#### Supplied data
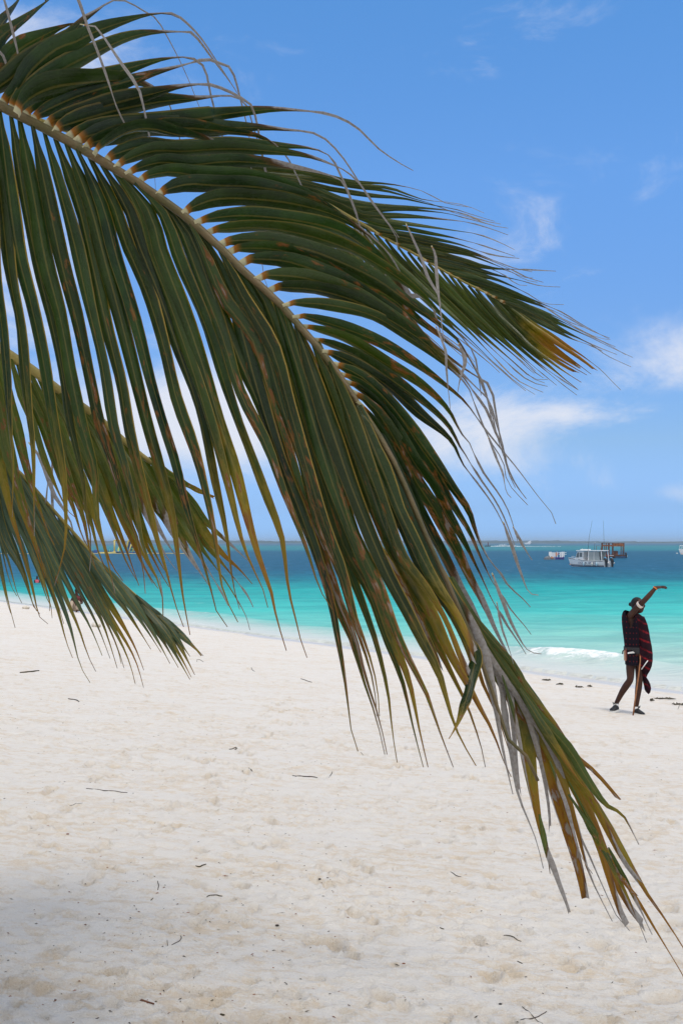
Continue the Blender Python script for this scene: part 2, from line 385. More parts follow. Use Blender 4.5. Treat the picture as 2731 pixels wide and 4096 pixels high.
# ------------------------------------------------------------------ the sea
def water_mat():
    m = bpy.data.materials.new('sea_water'); m.use_nodes = True; t = NT(m.node_tree); nt = m.node_tree; b = nt.nodes['Principled BSDF']; out = nt.nodes['Material Output']
    oc = t.n('ShaderNodeTexCoord').outputs['Object']; sp = t.n('ShaderNodeSeparateXYZ'); t.link(oc, sp.inputs[0])
    x, y = sp.outputs[0], sp.outputs[1]
    patch = t.noise(t.scale(oc, (.012, .03, 1)), 1, 4, .6); patch2 = t.noise(t.scale(oc, (.05, .13, 1)), 1, 4, .6)
    yy = t.m('MULTIPLY', y, t.m('ADD', .76, t.m('ADD', t.m('MULTIPLY', patch, .26), t.m('MULTIPLY', patch2, .22))))
    q = t.m('DIVIDE', t.m('DIVIDE', 3196.0, t.m('MAXIMUM', yy, 12)), 160.)
    c = t.ramp(q, [(0, (.030, .115, .185)), (.016, (.030, .115, .185)), (.026, (.030, .22, .235)), (.044, (.030, .22, .24)), (.060, (.015, .10, .175)),
                   (.17, (.014, .105, .190)), (.225, (.014, .175, .235)), (.29, (.020, .37, .36)), (.42, (.070, .51, .46)), (.58, (.22, .56, .49)), (.78, (.46, .62, .56))])
    # streaks of weed; wave shade and bright crests put into the colour
    far = t.mr(y, 45, 110)
    wf = t.n('ShaderNodeMix'); t.link(far, wf.inputs[0]); t.link(t.noise(t.scale(oc, (.16, .62, 1)), 1, 5, .6, .2), wf.inputs[2]); t.link(t.noise(t.scale(oc, (.50, .13, 1)), 1, 5, .7, .2), wf.inputs[3]); wv = wf.outputs[0]
    c = t.mix(t.m('MULTIPLY', t.mr(wv, .36, .62, .5, 0), t.m('ADD', .45, t.m('MULTIPLY', far, .6))), c, (.006, .075, .125))
    wg = t.n('ShaderNodeMix'); t.link(far, wg.inputs[0]); t.link(t.noise(t.scale(oc, (.7, 2.2, 1)), 1, 4, .65), wg.inputs[2]); t.link(t.noise(t.scale(oc, (.9, .22, 1)), 1, 5, .7), wg.inputs[3]); wl = wg.outputs[0]
    c = t.mix(t.mr(wl, .56, .80, 0, .42), c, (.20, .42, .50))
    foam = t.n('ShaderNodeAttribute', attribute_name='foam').outputs['Fac']
    fn = t.noise(t.scale(oc, (2.2, 3.4, 2)), 1, 7, .7, .6); fn2 = t.noise(t.scale(oc, (9, 14, 9)), 1, 4, .7)
    ff = t.mr(t.m('ADD', foam, t.m('ADD', t.m('MULTIPLY', t.m('SUBTRACT', fn, .5), .9), t.m('MULTIPLY', t.m('SUBTRACT', fn2, .5), .4))), .42, .66)
    ff = t.m('MULTIPLY', ff, t.mr(foam, .02, .15))
    # open sea white caps
    cap = t.noise(t.scale(oc, (.05, .30, 1)), 1, 6, .72)
    ff = t.m('MAXIMUM', ff, t.m('MULTIPLY', t.m('MULTIPLY', t.mr(cap, .70, .75), t.mr(y, 120, 420, 1, .12)), .6))
    s0 = t.m('ADD', t.m('MULTIPLY', t.m('SUBTRACT', x, SP.x), SN.x), t.m('MULTIPLY', t.m('SUBTRACT', y, SP.y), SN.y))
    c = t.mix(t.mr(t.m('ADD', s0, t.m('MULTIPLY', t.m('SUBTRACT', fn, .5), 2.0)), -4.2, -.6, 0, .92), c, (.60, .61, .585))
    c = t.mix(ff, c, (.80, .81, .81))
    s = t.m('ADD', t.m('MULTIPLY', t.m('SUBTRACT', x, SP.x), SN.x), t.m('MULTIPLY', t.m('SUBTRACT', y, SP.y), SN.y))
    al = t.m('MAXIMUM', t.mr(t.m('ADD', s, t.m('MULTIPLY', t.m('SUBTRACT', fn, .5), .6)), -.6, .55, 1, .25), ff)
    h = t.m('ADD', t.m('MULTIPLY', t.noise(t.scale(oc, (.55, 1.5, 1)), 1, 5, .62, .2), 1.0), t.m('MULTIPLY', t.noise(t.scale(oc, (3, 6, 1)), 1, 4, .6), .12))
    bp = t.n('ShaderNodeBump'); bp.inputs['Strength'].default_value = .9; bp.inputs['Distance'].default_value = .22
    t.link(h, bp.inputs['Height'])
    nt.nodes.remove(b); df = t.n('ShaderNodeBsdfDiffuse'); gl = t.n('ShaderNodeBsdfGlossy'); gl.inputs['Roughness'].default_value = .14; fr = t.n('ShaderNodeFresnel'); fr.inputs[0].default_value = 1.33
    t.link(c, df.inputs['Color'])
    for nd in (df, gl, fr): t.link(bp.outputs[0], nd.inputs['Normal'])
    mx = t.n('ShaderNodeMixShader'); t.link(t.m('MULTIPLY', t.m('MINIMUM', fr.outputs[0], .13), t.m('SUBTRACT', 1, ff)), mx.inputs[0]); t.link(df.outputs[0], mx.inputs[1]); t.link(gl.outputs[0], mx.inputs[2])
    tp = t.n('ShaderNodeBsdfTransparent'); m2 = t.n('ShaderNodeMixShader'); t.link(al, m2.inputs[0]); t.link(tp.outputs[0], m2.inputs[1]); t.link(mx.outputs[0], m2.inputs[2]); t.link(m2.outputs[0], out.inputs[0])
    return m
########
What is asked:
Exactly as written, return every line of the listing, but not the pictures.

Solution to this exercise:
Continue the Blender Python script for this scene: part 2, from line 385. More parts follow. Use Blender 4.5. Treat the picture as 2731 pixels wide and 4096 pixels high.
# ------------------------------------------------------------------ the sea
def water_mat():
    m = bpy.data.materials.new('sea_water'); m.use_nodes = True; t = NT(m.node_tree); nt = m.node_tree; b = nt.nodes['Principled BSDF']; out = nt.nodes['Material Output']
    oc = t.n('ShaderNodeTexCoord').outputs['Object']; sp = t.n('ShaderNodeSeparateXYZ'); t.link(oc, sp.inputs[0])
    x, y = sp.outputs[0], sp.outputs[1]
    patch = t.noise(t.scale(oc, (.012, .03, 1)), 1, 4, .6); patch2 = t.noise(t.scale(oc, (.05, .13, 1)), 1, 4, .6)
    yy = t.m('MULTIPLY', y, t.m('ADD', .76, t.m('ADD', t.m('MULTIPLY', patch, .26), t.m('MULTIPLY', patch2, .22))))
    q = t.m('DIVIDE', t.m('DIVIDE', 3196.0, t.m('MAXIMUM', yy, 12)), 160.)
    c = t.ramp(q, [(0, (.030, .115, .185)), (.016, (.030, .115, .185)), (.026, (.030, .22, .235)), (.044, (.030, .22, .24)), (.060, (.015, .10, .175)),
                   (.17, (.014, .105, .190)), (.225, (.014, .175, .235)), (.29, (.020, .37, .36)), (.42, (.070, .51, .46)), (.58, (.22, .56, .49)), (.78, (.46, .62, .56))])
    # streaks of weed; wave shade and bright crests put into the colour
    far = t.mr(y, 45, 110)
    wf = t.n('ShaderNodeMix'); t.link(far, wf.inputs[0]); t.link(t.noise(t.scale(oc, (.16, .62, 1)), 1, 5, .6, .2), wf.inputs[2]); t.link(t.noise(t.scale(oc, (.50, .13, 1)), 1, 5, .7, .2), wf.inputs[3]); wv = wf.outputs[0]
    c = t.mix(t.m('MULTIPLY', t.mr(wv, .36, .62, .5, 0), t.m('ADD', .45, t.m('MULTIPLY', far, .6))), c, (.006, .075, .125))
    wg = t.n('ShaderNodeMix'); t.link(far, wg.inputs[0]); t.link(t.noise(t.scale(oc, (.7, 2.2, 1)), 1, 4, .65), wg.inputs[2]); t.link(t.noise(t.scale(oc, (.9, .22, 1)), 1, 5, .7), wg.inputs[3]); wl = wg.outputs[0]
    c = t.mix(t.mr(wl, .56, .80, 0, .42), c, (.20, .42, .50))
    foam = t.n('ShaderNodeAttribute', attribute_name='foam').outputs['Fac']
    fn = t.noise(t.scale(oc, (2.2, 3.4, 2)), 1, 7, .7, .6); fn2 = t.noise(t.scale(oc, (9, 14, 9)), 1, 4, .7)
    ff = t.mr(t.m('ADD', foam, t.m('ADD', t.m('MULTIPLY', t.m('SUBTRACT', fn, .5), .9), t.m('MULTIPLY', t.m('SUBTRACT', fn2, .5), .4))), .42, .66)
    ff = t.m('MULTIPLY', ff, t.mr(foam, .02, .15))
    # open sea white caps
    cap = t.noise(t.scale(oc, (.05, .30, 1)), 1, 6, .72)
    ff = t.m('MAXIMUM', ff, t.m('MULTIPLY', t.m('MULTIPLY', t.mr(cap, .70, .75), t.mr(y, 120, 420, 1, .12)), .6))
    s0 = t.m('ADD', t.m('MULTIPLY', t.m('SUBTRACT', x, SP.x), SN.x), t.m('MULTIPLY', t.m('SUBTRACT', y, SP.y), SN.y))
    c = t.mix(t.mr(t.m('ADD', s0, t.m('MULTIPLY', t.m('SUBTRACT', fn, .5), 2.0)), -4.2, -.6, 0, .92), c, (.60, .61, .585))
    c = t.mix(ff, c, (.80, .81, .81))
    s = t.m('ADD', t.m('MULTIPLY', t.m('SUBTRACT', x, SP.x), SN.x), t.m('MULTIPLY', t.m('SUBTRACT', y, SP.y), SN.y))
    al = t.m('MAXIMUM', t.mr(t.m('ADD', s, t.m('MULTIPLY', t.m('SUBTRACT', fn, .5), .6)), -.6, .55, 1, .25), ff)
    h = t.m('ADD', t.m('MULTIPLY', t.noise(t.scale(oc, (.55, 1.5, 1)), 1, 5, .62, .2), 1.0), t.m('MULTIPLY', t.noise(t.scale(oc, (3, 6, 1)), 1, 4, .6), .12))
    bp = t.n('ShaderNodeBump'); bp.inputs['Strength'].default_value = .9; bp.inputs['Distance'].default_value = .22
    t.link(h, bp.inputs['Height'])
    nt.nodes.remove(b); df = t.n('ShaderNodeBsdfDiffuse'); gl = t.n('ShaderNodeBsdfGlossy'); gl.inputs['Roughness'].default_value = .14; fr = t.n('ShaderNodeFresnel'); fr.inputs[0].default_value = 1.33
    t.link(c, df.inputs['Color'])
    for nd in (df, gl, fr): t.link(bp.outputs[0], nd.inputs['Normal'])
    mx = t.n('ShaderNodeMixShader'); t.link(t.m('MULTIPLY', t.m('MINIMUM', fr.outputs[0], .13), t.m('SUBTRACT', 1, ff)), mx.inputs[0]); t.link(df.outputs[0], mx.inputs[1]); t.link(gl.outputs[0], mx.inputs[2])
    tp = t.n('ShaderNodeBsdfTransparent'); m2 = t.n('ShaderNodeMixShader'); t.link(al, m2.inputs[0]); t.link(tp.outputs[0], m2.inputs[1]); t.link(mx.outputs[0], m2.inputs[2]); t.link(m2.outputs[0], out.inputs[0])
    return m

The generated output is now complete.